As a novelist, you’re expected to write a query letter, which will sell your story to an agent, make them want to read it, and hopefully represent you.  Those three paragraphs end up being the measure of your work, just like the first 15 seconds of an unsigned band’s demo.  I wish I could take back every snide comment I ever made about unsigned bands.  I’m sure this is all coming back to me somehow…

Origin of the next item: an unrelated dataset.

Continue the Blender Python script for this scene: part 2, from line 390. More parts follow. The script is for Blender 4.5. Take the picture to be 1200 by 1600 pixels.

I’m supposed to get a bunch of rejections.  Rejections are good.  It’s one step closer to finding the right fit, a move toward the ultimate reward, which I guess is supposed to be publication.  I still feel like writing the book was the ultimate reward—all of this other stuff is what you do when you’re a grown-up and you’ve put so much hard work into something.  I’ve already started writing the new ultimate reward, as a means of keeping my head together during the query process.  I’m happy to say that’s it’s mostly working.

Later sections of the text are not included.